Monday, 2 February 2026

Publication Histories

Short stories published, and novels serialized, in sf mags can be or become instalments of future history series. John W. Campbell's Astounding/Analog was the starting point for Robert Heinlein's Future History and Poul Anderson's Polesotechnic League series among others. 
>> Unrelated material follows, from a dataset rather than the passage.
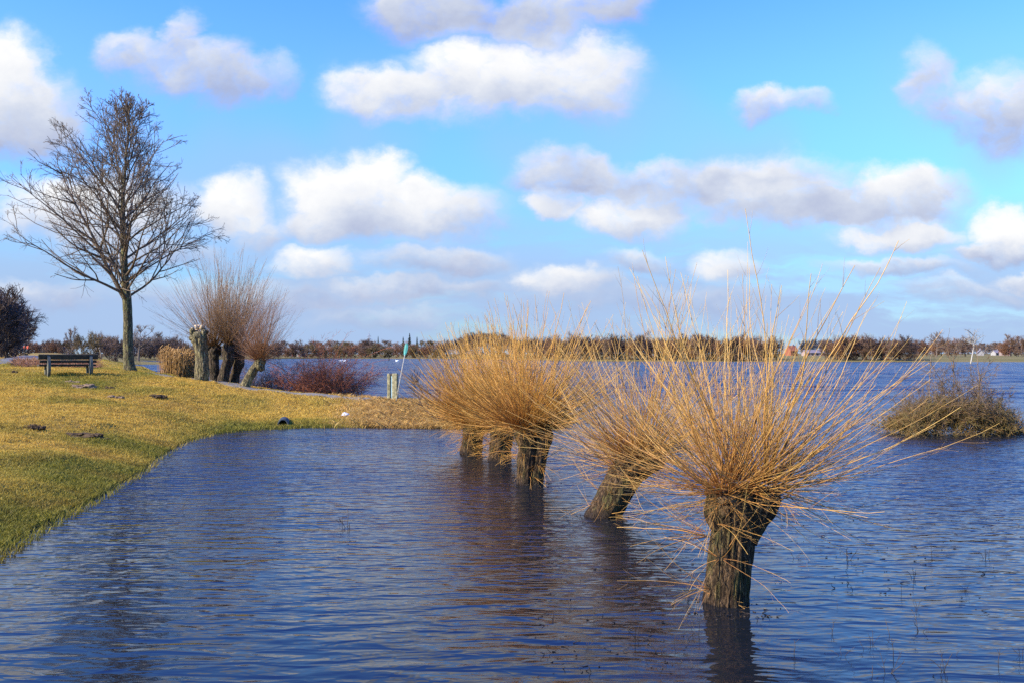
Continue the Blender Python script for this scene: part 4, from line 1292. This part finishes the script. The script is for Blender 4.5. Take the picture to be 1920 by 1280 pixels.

Future histories can also incorporate instalments with surprisingly dissimilar publication histories.

Heinlein's Future History
four stories from the Saturday Evening Post
+ one each from:
Argosy
Town and Country
Boy's Life
the American Legion Magazine
Scientific American

(10 out of 24 or so instalments.)

Anderson's Technic History (incorporating the Polesotechnic League)
two from original juvenile sf anthologies edited by Roger Elwood
two from Boy's Life
one from Astounding: The John W. Campbell Memorial Anthology, edited by Harry Harrison
one written for Four For The Future, a themed anthology edited by Harrison, although first published in Galaxy

(6 out of 43 instalments.)

Thus, Elwood, Boy's Life and Harrison between them give us six Technic History instalments. 

6 comments:

Anonymous said...

Kaor, Paul!

Even if we don't much care for them, Asimov's original FOUNDATION should have been mentioned because Campbell serialized them as well.

Ad astra! Sean

paulshackley2017@gmail.com said...

Sean,

We could also have mentioned Blish's Okies. But what I was after was future histories some of whose instalments had been published in other places than sf mags.

Paul.

paulshackley2017@gmail.com said...

I acknowledged Asimov and Blish with "...among others."

Anonymous said...

Kaor, Paul!

Understood. But, if all too rarely I see occasional reprints of Anderson's stories in bookstores, that has not been the case with Blish's works. Unless NESFA Press has republished them, it's been decades since I've seen any of Blish's stories.

Truthfully, that might not be surprising. The last time I tried to read his Okies books I lost interest by the third volume. Anderson's TALES OF THE FLYING MOUNTAINS, using an analogous plot device, were more interesting.

Ad astra! Sean

paulshackley2017@gmail.com said...

Sean,

But there are only four Okie volumes so you did not do too bad.

Paul.

Anonymous said...

Kaor, Paul!

Thanks, and true. I still have the SFBC omnibus Okies collection, CITIES IN FLIGHT. Maybe I should give them another go.

I esp. enjoyed Anderson's sardonic "Nothing Succeeds Like Failure."